When the dividend allowance was first announced, it was understood that it would be an exemption from tax for the first £5,000 of dividend income, but this is not strictly so.

HMRC subsequently explained in their factsheet: "The Dividend Allowance will not reduce your total income for tax purposes. However, it will mean that you don't have any tax to pay on the first £5,000 of dividend income you receive. Dividends within your allowance will still count towards your basic or higher rate bands, and may therefore affect the rate of tax that you pay on dividends you receive in excess of the £5,000 allowance."

How the dividend allowance will work

Dividend income will be regarded as the highest part of the taxpayer's income.
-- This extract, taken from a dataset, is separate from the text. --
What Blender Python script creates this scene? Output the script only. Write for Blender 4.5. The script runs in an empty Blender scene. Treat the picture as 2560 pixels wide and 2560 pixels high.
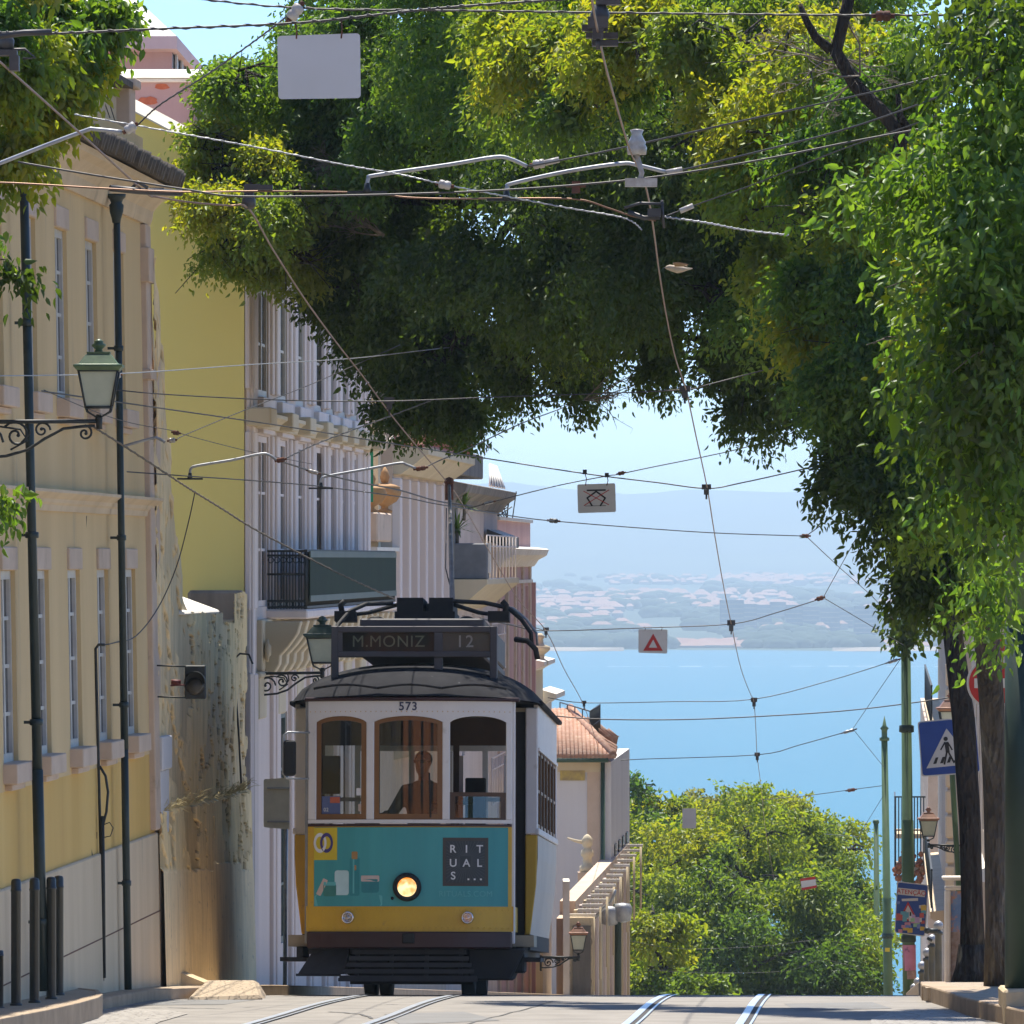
import bpy, math, random
import numpy as np
from mathutils import Vector, Matrix

SC = bpy.context.scene
COL = SC.collection
F = 19500.0            # focal length in photo pixels (2560 wide)
HZ = 1400.0            # photo row of the true horizon
SEA = -75.0

# ------------------------------------------------------------------ camera
cam_d = bpy.data.cameras.new("camera")
cam = bpy.data.objects.new("camera", cam_d)
COL.objects.link(cam)
cam_d.sensor_width = 36.0
cam_d.lens = 36.0 * F / 2560.0
cam_d.shift_y = (HZ - 1280.0) / 2560.0
cam_d.clip_start = 1.0
cam_d.clip_end = 80000.0
cam.location = (0, 0, 0)
cam.rotation_euler = (math.radians(90), 0, 0)
SC.camera = cam

# ------------------------------------------------------------------ sky, sun, exposure
SUN_EL, SUN_AZ = 67.0, -1.5        # degrees; azimuth to the right of the view direction (negative: left)
world = bpy.data.worlds.new("World")
SC.world = world
world.use_nodes = True
wn = world.node_tree
wn.nodes.clear()
wo = wn.nodes.new("ShaderNodeOutputWorld")
wb = wn.nodes.new("ShaderNodeBackground")
ws = wn.nodes.new("ShaderNodeTexSky")
ws.sky_type = 'NISHITA'
ws.sun_disc = False
ws.sun_elevation = math.radians(SUN_EL)
ws.sun_rotation = math.radians(SUN_AZ)
ws.altitude = 2500.0
ws.air_density = 1.0
ws.dust_density = 0.0
ws.ozone_density = 5.0
wb.inputs["Strength"].default_value = 0.098
wm = wn.nodes.new("ShaderNodeMix"); wm.data_type = 'RGBA'; wm.blend_type = 'MULTIPLY'
wm.inputs[0].default_value = 1.0
wm.inputs[7].default_value = (0.72, 0.84, 1.0, 1)      # the deep blue of a dry northerly day
wn.links.new(ws.outputs[0], wm.inputs[6])
wn.links.new(wm.outputs[2], wb.inputs[0])
wn.links.new(wb.outputs[0], wo.inputs[0])
sun_d = bpy.data.lights.new("sun", 'SUN')
sun_d.energy = 3.9
sun_d.angle = math.radians(0.5)
sun_d.color = (1.0, 0.94, 0.84)
sun = bpy.data.objects.new("sun", sun_d)
COL.objects.link(sun)
_e, _a = math.radians(SUN_EL), math.radians(SUN_AZ)
_sv = Vector((math.cos(_e) * math.sin(_a), math.cos(_e) * math.cos(_a), math.sin(_e)))
sun.rotation_euler = _sv.to_track_quat('Z', 'Y').to_euler()
sun.location = (0, 0, 60)
SC.view_settings.view_transform = 'Standard'
SC.view_settings.look = 'None'
SC.view_settings.exposure = 1.2
SC.view_settings.gamma = 1.0
SC.cycles.use_denoising = True
SC.cycles.max_bounces = 8
SC.cycles.diffuse_bounces = 4
SC.cycles.glossy_bounces = 3
SC.cycles.transmission_bounces = 4
SC.cycles.transparent_max_bounces = 12
SC.cycles.volume_bounces = 0
SC.cycles.sample_clamp_indirect = 6.0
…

The dividend allowance will operate as a nil rate band, overlaying the existing tax bands and extinguishing tax on the lowest portion of the taxpayer's dividend income up to a maximum of £5,000. Any excess of dividend income over the allowance will be treated as the top slice of income and taxed at 7.5%, 32.5% and 38.1% within the basic, higher and additional rate bands respectively. These rates were announced provisionally last year and have been confirmed in Wednesday's Budget.

Example: In 2016/17, Seonaid has a salary of £41,000 and dividend income of £12,000. Her personal allowance is £11,000, and the basic rate band is £32,000.

Salary    £41,000
Dividend income    12,000
Total income    53,000
Less: Personal allowance    11,000
Taxable    £42,000
    
Tax on salary minus personal allowance £30,000 @ 20% £6,000
Dividend allowance at 0% within basic rate band £2,000   0
Dividend allowance at 0% within higher rate band £3,000   0
Tax on dividend income minus dividend allowance £7,000 @32.5% 2,275
    £8,275

Tax planning implications

From 6 April, 2016 it will be possible for an individual to receive annual income of up to £17,000 free of income tax, if they can fully use their dividend allowance and personal savings allowance in addition to their personal allowance. In practice most taxpayers with modest share portfolios and unexceptional savings in banks and building societies will pay no tax on their investment income.

Taxpayers who are subject to restriction of personal allowance (on total income above £100,000), or liable to the high income child benefit charge (on total income above £50,000), should note that the dividend allowance does not reduce their total income for these purposes.

Subject to other tax and non-tax considerations, spouses or civil partners may wish to transfer shareholdings between them soon in order to maximise the use of their dividend allowances in 2016/17 and future tax years.  Don't leave this until too late, otherwise dividend income will already have arisen in the wrong hands.

The new dividend tax regime aims to discourage tax-motivated incorporation of businesses, but is likely to be bad news for anyone with high dividend income. This will include, for example, those in retirement who rely on investment income from share portfolios rather than pensions. In such cases investment strategy may have to be reviewed – ensuring that optimum advantage is taken of available tax allowances such as the annual exempt amount for capital gains tax.

Those who are able to control their flow of dividends, such as proprietors of owner-managed companies, might be able to save tax in the short term by bringing forward dividends from 2016/17 to 2015/16. Where the company has distributable reserves but insufficient working capital, a dividend might still be taken early but then paid back to the company as a director's loan. Looking ahead, the tax comparison between remuneration and dividend is changing significantly and strategies for extracting company profits need to be reviewed.

Proprietors of owner-managed companies should also note that the rate of tax payable by close companies on loans to participators has been increased by Wednesday's Budget to keep it in line with the higher rate of tax on dividends – thus preventing loans from being treated more favourably than remuneration or dividends. The tax rate will be increased from 25% to 32.5% with effect for loans, advances and arrangements made on or after 6 April, 2016.